Répression : défendre le système, une tâche ingrate24/04/20192019Journal/medias/journalnumero/images/2019/04/2647.jpg.445x577_q85_box-0%2C104%2C1383%2C1896_crop_detail.jpg

Leur société

Répression : défendre le système, une tâche ingrate

Avec 28 décès depuis le début de l’année, le nombre de suicides de policiers est en augmentation, supérieur à celui recensé dans d’autres professions. Un suicide est certes toujours un drame individuel aux causes multiples et complexes, mais une telle recrudescence est certainement l’indicateur d’une situation.

Les syndicats dénoncent « la charge de travail, les heures supplémentaires non payées, le suremploi de policiers qui ne peuvent plus prendre leur week-end de repos. » Selon un retraité de la police, « les conditions de travail se sont dégradées, beaucoup de postes ont été supprimés, il y a une course aux chiffres. La pression est très forte notamment sur les jeunes qui arrivent. Ils n’osent plus dire non. En plus, ils sont sous-payés. »

Les mêmes causes avaient déjà poussé les policiers à manifester en octobre 2016, de nuit et avec leurs véhicules de service. Ces manifestations, pourtant illégales et non déclarées, avaient reçu le soutien de Manuel Valls, alors Premier ministre.

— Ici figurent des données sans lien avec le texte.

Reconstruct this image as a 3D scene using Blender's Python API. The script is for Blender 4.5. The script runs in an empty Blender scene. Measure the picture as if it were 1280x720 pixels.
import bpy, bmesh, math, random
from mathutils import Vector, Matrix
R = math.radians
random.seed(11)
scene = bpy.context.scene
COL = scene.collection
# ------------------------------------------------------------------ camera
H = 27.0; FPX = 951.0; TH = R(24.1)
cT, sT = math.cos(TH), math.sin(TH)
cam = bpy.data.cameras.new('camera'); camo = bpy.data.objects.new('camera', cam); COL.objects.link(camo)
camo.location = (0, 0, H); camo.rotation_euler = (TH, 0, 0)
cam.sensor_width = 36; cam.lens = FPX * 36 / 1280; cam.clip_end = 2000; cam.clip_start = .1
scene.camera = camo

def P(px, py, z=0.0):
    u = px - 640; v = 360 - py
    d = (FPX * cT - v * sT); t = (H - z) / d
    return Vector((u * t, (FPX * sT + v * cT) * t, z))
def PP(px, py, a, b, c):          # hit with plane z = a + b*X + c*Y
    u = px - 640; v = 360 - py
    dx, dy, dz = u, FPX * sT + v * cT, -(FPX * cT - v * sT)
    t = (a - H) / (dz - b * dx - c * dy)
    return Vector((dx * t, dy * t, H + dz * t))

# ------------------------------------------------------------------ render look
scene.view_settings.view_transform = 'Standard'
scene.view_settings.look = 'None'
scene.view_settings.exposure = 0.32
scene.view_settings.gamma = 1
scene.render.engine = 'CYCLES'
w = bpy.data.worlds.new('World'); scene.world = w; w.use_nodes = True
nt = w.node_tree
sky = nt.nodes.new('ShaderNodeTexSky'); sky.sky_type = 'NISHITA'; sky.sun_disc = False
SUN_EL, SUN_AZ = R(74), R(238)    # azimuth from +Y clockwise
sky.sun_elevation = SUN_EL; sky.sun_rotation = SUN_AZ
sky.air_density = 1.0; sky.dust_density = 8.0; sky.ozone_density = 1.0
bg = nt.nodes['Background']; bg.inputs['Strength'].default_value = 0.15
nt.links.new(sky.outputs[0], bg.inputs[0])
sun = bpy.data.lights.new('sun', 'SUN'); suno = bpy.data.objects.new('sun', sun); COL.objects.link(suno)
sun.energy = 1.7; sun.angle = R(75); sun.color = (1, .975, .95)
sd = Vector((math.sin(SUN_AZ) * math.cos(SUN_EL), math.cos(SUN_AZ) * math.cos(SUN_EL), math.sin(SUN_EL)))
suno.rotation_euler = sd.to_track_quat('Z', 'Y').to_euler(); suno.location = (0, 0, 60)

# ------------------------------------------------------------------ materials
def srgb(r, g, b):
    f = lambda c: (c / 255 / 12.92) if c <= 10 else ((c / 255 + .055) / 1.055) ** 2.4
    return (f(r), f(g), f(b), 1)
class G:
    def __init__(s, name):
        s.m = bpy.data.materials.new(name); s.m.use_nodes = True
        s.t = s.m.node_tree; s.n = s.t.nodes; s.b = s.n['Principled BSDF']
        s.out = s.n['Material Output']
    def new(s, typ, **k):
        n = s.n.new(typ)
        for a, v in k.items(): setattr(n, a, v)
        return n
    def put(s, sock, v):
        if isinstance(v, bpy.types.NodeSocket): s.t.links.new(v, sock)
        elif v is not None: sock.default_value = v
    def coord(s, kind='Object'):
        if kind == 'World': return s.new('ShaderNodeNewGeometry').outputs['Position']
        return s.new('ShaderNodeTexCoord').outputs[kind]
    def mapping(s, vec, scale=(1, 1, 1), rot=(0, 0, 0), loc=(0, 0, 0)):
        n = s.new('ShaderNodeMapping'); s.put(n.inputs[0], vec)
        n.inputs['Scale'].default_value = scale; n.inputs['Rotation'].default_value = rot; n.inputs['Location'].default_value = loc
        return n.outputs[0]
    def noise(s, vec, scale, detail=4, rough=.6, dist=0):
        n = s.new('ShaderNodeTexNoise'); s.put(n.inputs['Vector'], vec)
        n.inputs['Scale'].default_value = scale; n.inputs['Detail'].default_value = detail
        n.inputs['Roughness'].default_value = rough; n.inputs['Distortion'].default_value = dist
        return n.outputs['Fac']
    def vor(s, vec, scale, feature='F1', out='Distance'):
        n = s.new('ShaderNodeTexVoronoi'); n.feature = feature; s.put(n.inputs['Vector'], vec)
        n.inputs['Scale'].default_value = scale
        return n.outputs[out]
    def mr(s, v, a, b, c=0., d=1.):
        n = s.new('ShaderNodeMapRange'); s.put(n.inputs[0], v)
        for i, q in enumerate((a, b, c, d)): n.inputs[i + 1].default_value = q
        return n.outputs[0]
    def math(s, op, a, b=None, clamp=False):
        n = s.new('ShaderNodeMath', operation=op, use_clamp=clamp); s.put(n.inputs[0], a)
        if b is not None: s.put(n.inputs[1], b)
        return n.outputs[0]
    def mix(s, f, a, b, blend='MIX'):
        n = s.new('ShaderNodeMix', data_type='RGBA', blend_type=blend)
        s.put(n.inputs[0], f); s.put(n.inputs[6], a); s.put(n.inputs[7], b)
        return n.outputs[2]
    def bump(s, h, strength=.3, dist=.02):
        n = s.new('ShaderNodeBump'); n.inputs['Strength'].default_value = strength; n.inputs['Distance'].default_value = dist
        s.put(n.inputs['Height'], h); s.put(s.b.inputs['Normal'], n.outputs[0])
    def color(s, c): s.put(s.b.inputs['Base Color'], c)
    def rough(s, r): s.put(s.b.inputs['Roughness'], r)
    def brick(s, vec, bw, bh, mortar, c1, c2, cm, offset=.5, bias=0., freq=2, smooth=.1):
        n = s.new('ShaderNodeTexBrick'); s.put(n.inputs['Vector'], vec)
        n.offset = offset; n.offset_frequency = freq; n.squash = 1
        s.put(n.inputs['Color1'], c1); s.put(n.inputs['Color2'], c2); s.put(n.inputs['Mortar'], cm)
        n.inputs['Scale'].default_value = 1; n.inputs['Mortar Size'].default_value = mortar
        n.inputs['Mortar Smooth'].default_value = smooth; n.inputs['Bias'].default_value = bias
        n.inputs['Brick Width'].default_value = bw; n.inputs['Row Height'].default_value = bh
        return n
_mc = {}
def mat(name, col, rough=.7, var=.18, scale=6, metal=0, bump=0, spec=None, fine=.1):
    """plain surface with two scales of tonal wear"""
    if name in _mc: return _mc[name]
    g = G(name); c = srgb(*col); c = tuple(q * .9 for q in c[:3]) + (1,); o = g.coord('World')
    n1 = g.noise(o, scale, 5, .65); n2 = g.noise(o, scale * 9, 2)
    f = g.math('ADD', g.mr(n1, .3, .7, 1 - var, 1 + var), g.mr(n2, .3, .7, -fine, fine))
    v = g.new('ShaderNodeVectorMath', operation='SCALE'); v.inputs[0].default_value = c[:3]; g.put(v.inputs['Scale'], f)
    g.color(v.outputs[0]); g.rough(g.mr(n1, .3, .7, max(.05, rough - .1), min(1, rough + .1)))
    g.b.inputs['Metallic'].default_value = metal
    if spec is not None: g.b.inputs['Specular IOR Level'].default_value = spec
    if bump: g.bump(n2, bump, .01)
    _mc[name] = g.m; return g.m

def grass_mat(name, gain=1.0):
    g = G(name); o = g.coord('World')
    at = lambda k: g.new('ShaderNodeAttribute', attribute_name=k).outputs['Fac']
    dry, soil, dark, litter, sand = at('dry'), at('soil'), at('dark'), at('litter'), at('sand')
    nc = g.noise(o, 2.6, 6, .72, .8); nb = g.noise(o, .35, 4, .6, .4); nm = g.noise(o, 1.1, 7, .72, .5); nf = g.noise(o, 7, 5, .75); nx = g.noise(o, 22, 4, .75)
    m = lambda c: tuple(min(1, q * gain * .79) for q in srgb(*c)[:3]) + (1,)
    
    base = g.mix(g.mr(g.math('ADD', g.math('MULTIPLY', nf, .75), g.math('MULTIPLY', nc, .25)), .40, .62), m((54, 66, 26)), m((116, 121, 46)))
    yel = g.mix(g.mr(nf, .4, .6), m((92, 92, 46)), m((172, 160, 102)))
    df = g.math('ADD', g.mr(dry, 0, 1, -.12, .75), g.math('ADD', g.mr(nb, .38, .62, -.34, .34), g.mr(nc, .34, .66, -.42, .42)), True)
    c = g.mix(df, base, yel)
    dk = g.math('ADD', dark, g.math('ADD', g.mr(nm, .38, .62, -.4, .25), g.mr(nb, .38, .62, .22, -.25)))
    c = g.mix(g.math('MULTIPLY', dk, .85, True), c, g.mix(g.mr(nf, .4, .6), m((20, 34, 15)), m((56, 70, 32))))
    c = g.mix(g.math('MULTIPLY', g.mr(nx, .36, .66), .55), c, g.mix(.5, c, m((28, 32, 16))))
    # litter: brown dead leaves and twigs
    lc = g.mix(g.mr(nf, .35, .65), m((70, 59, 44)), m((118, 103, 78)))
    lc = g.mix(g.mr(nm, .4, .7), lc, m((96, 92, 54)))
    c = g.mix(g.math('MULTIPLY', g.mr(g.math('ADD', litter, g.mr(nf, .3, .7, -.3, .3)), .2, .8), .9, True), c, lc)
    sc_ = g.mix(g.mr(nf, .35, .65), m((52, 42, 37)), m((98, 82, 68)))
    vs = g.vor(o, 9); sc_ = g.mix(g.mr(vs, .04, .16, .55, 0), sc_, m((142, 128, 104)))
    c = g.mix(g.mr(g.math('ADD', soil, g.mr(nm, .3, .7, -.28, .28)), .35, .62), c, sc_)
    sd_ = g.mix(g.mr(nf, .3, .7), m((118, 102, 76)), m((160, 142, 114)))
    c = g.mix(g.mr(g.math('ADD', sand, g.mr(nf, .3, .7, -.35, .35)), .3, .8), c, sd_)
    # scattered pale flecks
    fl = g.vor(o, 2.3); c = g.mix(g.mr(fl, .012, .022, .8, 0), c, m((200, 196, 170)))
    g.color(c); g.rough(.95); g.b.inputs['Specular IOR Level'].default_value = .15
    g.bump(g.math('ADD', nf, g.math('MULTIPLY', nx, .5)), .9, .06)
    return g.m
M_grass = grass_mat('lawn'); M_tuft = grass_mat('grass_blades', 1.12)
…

Mais rien n’a changé car malgré les hommages à bon marché, les policiers du rang ne sont pas vraiment mieux traités que le personnel des hôpitaux ou tant d’autres travailleurs qui subissent les coupes budgétaires, la course à la productivité, les suppressions d’emplois.

Cependant, les policiers ne sont pas des salariés comme les autres. Leur tâche est de maintenir l’ordre social en place avec toutes ses injustices. Ceux qui ont rejoint la police en pensant sincèrement défendre ainsi la veuve et l’orphelin sont surtout confrontés à la misère morale, à la violence et aux trafics engendrés par la pauvreté, le chômage, le délabrement de certains quartiers populaires et la disparition des organisations ouvrières. Il y a certes de quoi déprimer !

Envoyés par le ministère de l’Intérieur tous les week-ends depuis le 17 novembre pour réprimer les gilets jaunes, éborgner des manifestants, briser des crânes et des membres, des milliers de policiers découvrent qu’ils sont largement détestés par toute une fraction de la population. Bien des policiers ou gendarmes du rang qui se sont reconnus dans les revendications des gilets jaunes peuvent en ressentir un malaise.

Les policiers, et à un autre niveau les militaires, sont le bras armé d’un appareil d’État destiné à défendre les intérêts du grand capital, la propriété privée des grandes entreprises, des banques et des riches possédants. Derrière les formules sur « la loi républicaine », ils sont là pour éviter que la colère des quartiers populaire ou celle des travailleurs en lutte ne débordent dans les beaux quartiers. Pour faire ce sale travail, les classes possédantes ont toujours recruté parmi les classes populaires. Même si le gouvernement et la haute hiérarchie donnaient aux policiers autre chose que des paroles douceâtres ou des médailles, parfois à titre posthume, cela ne rendrait pas leur tâche moins injuste.

Si certains manifestants parmi les gilets jaunes ont lancé aux policiers « Suicidez-vous », d’autres leur ont dit « Ne vous suicidez pas mais rejoignez-nous. » La société doit changer pour tout le monde.